A – Attainable. If you have your wedding gown or your prom dress from high school hanging in your closet, just waiting for you to try to squeeze back into it, then I suggest opening a new web browser page and searching for local shrinks. Don’t change thinking you’ll regain some magical lost past – be in the present, deal with the present and use the present to lay the groundwork for a better future.

R – Relevant. Are you feeling self-conscious because your husband/boyfriend/mother is pestering you about your moon face? Tell them to stuff it and come back when they’ve made the cover of GQ or Sports Illustrated. Do this because you want something better for yourself and you’re willing to work until that happens.

T – Timely. Make a timeline if it helps, but be generous. People on the whole are just awful at estimating when they can achieve a goal. In fact, don’t set yourself a time limit at all – let the process take as long as it needs to really sink in and become a habit. Remember, you’re in this for the long haul.

Start off small. Really small. Pick a starter goal so small and simple that you can’t possibly miss it. For me, it was adding veggies to dishes I already ate. And I did this in the laziest way possible; throwing frozen peas or corn into whatever was cooking at the time. Frying fish? Tossed ’em right into the pan. Microwaving leftovers? Dumped them on top before I pressed ‘start’.  I sprinkled them on pizza, scrambled them with eggs, and put them in my soup. And because it was easy, I kept doing it. And from there I tried a few fresh ingredients such as chopped fresh garlic, sautéed onions, mushrooms and avocado slice fried in a bit of olive oil. So pick a small goal, something you know you can do – and then do it. Good ones to try: drinking just one glass of water (put lemon or frozen berries in it or make a cup of tea if flavor is a problem), sneaking veggies into one meal a day (or one a week), or trying a new healthy food once a week/month.

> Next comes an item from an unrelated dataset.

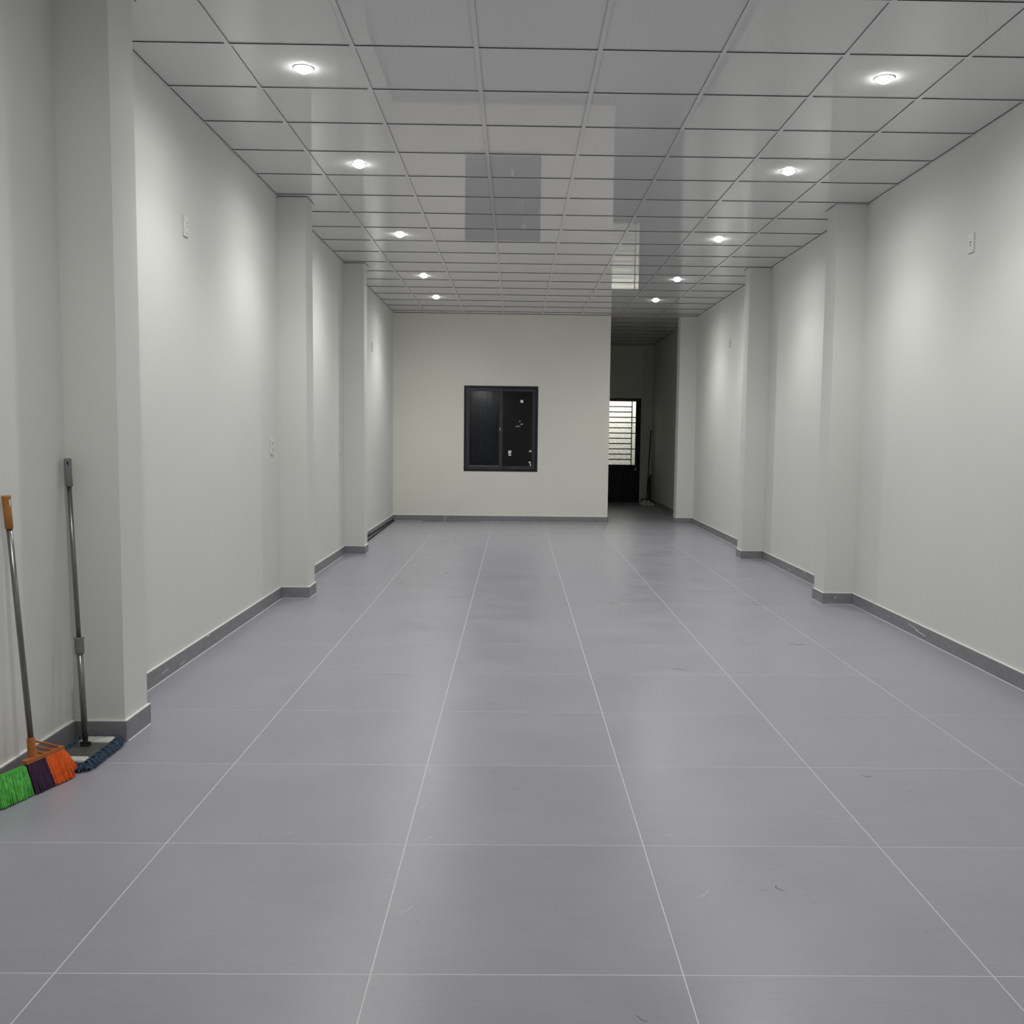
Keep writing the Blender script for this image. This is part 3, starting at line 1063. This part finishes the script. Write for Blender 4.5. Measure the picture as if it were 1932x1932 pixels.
rag = q.build('mop_strands', M_RAG, cm, smooth=True)
rag['kind'] = 'stuff'
bo = Vector((2.80, 20.50, 0))
q = MB()
poly = [(-0.03, 0.0), (0.03, 0.0), (0.03, 0.605)]
for k in range(9):
    a = math.pi / 2 * k / 8
    poly.append((0.024 - 0.056 * math.sin(a) * 1.0, 0.46 + 0.142 * math.cos(a)))
q.prism(poly, 'y', -0.012, 0.012)
bd = q.build('round_topped_board', M_DSTICK, loc=bo)
tag(bd, 'small dark board with a rounded top standing in the corridor corner', 'board')
bd.rotation_euler = (math.radians(-6), 0, 0)
q = MB()
q.cbox(-0.031, 0.031, -0.018, 0.018, -0.002, 0.04, 0.003)
q.build('foot_edge', M_HOLE, bd)

# ------------------------------------------------------------------ things on the floor by the far wall
M_PIPE = mat('black_conduit', (0.008, 0.008, 0.008), 0.6, spec=0.2)
def conduit(pts, label):
    o = Vector(pts[0])
    q = MB()
    P = [Vector(p) for p in pts]
    q.tube([p - o for p in P], 0.007, 12)
    x = q.build('black_conduit', M_PIPE, smooth=True, loc=o)
    for e, s in ((P[0], 1), (P[-1], -1)):
        c = MB()
        d_ = (P[1] - P[0]).normalized() * s if s == 1 else (P[-1] - P[-2]).normalized() * s
        c.tube([e - d_ * 0.003 - o, e + d_ * 0.03 - o], 0.008, 12)
        c.build('end_cap', M_HOLE, x, smooth=True)
    tag(x, label, 'conduit', 'black conduits by the far left baseboard')
conduit([(-1.885, 11.75, 0.009), (-1.902, 13.5, 0.009), (-1.924, 15.60, 0.009)], 'straight black conduit lying on the floor below the last left bay')
conduit([(-1.932, 11.75, 0.044), (-1.932, 13.4, 0.036), (-1.933, 15.6, 0.026)], 'black conduit resting higher against the baseboard of the last left bay')
so = Vector((-1.0, 15.5, 0))
strip = tag(empty('metal_strip', so), 'thin metal strip lying on the floor in front of the far baseboard', 'strip')
for x0, x1, y0, m_ in ((-1.465, -0.86, 0.0, M_DGREY), (-0.865, -0.74, 0.02, M_GREYP), (-0.745, -0.56, 0.02, M_GREYP)):
    q = MB()
    q.cbox(x0 - so.x, x1 - so.x, -0.06 + y0, 0.06 - y0 * 0.5, 0.0006, 0.012, 0.0015)
    q.build('strip_section', m_, strip)
q = MB()
q.cbox(-1.465 - so.x, -0.9 - so.x, -0.075, -0.061, 0.0006, 0.014, 0.001)
q.cbox(-0.9 - so.x, -0.56 - so.x, -0.075, -0.061, 0.0006, 0.014, 0.001)
q.build('bright_edge', M_CHROME, strip)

Make it easy.  Two facts about people in general: we’re lazy and we have limited willpower (unless, of course, you believe we don’t). If you’re already tired and the choice is something that’ll take 10 minutes to chop and prep and another 10 minutes to cook or a tv dinner that’s done in 3 minutes, we’ll go for the microwave every time. So make it easy to make the right choices. Pick a day to make a bunch of ready-to-eat meals and then freeze them. Nuke ’em or stick them in the oven when you’re ready to eat later. Buy frozen veggies and fish from the supermarket and keep them handy for days you don’t want to cook (I do this all the time) – a quick steam and/or saute, a little sauce and voila! Dinner is served. Another great energy-saver is a slow cooker. Dump all your ingredients into it in the morning and come home to dinner. Keep nuts around the house, bake a huge mass of kale and spinach chips or just snack on cherry tomatoes dipped in hummus. All are tasty, all are good for you. And go ahead, have a little piece of chocolate. Do what you can to set yourself up to succeed.

 Be forgiving. You’ll mess up. A lot. Let it go. But if you keep making the same mistakes, then it might be time to reevaluate your plan.

Eating is one of the most ancient pleasures of civilization, so don’t see food as your enemy. There are ways to enjoy your meals, guilt-free.

What changes have you made in your diet? How have you made them stick? Share your tips in the comments!

2 thoughts on “How People Really Change Their Diets

  1. I have started with beverages: no soda or drinks with artificial sweeteners. I drink water mostly and use a retap bottle so that I can keep track of how much water I am consuming. Thanks for the tips and encouragement!

    • Cutting out soda and sugar-packed drinks are a great move to make! And it’s really easy to make your own iced teas and flavored drinks too.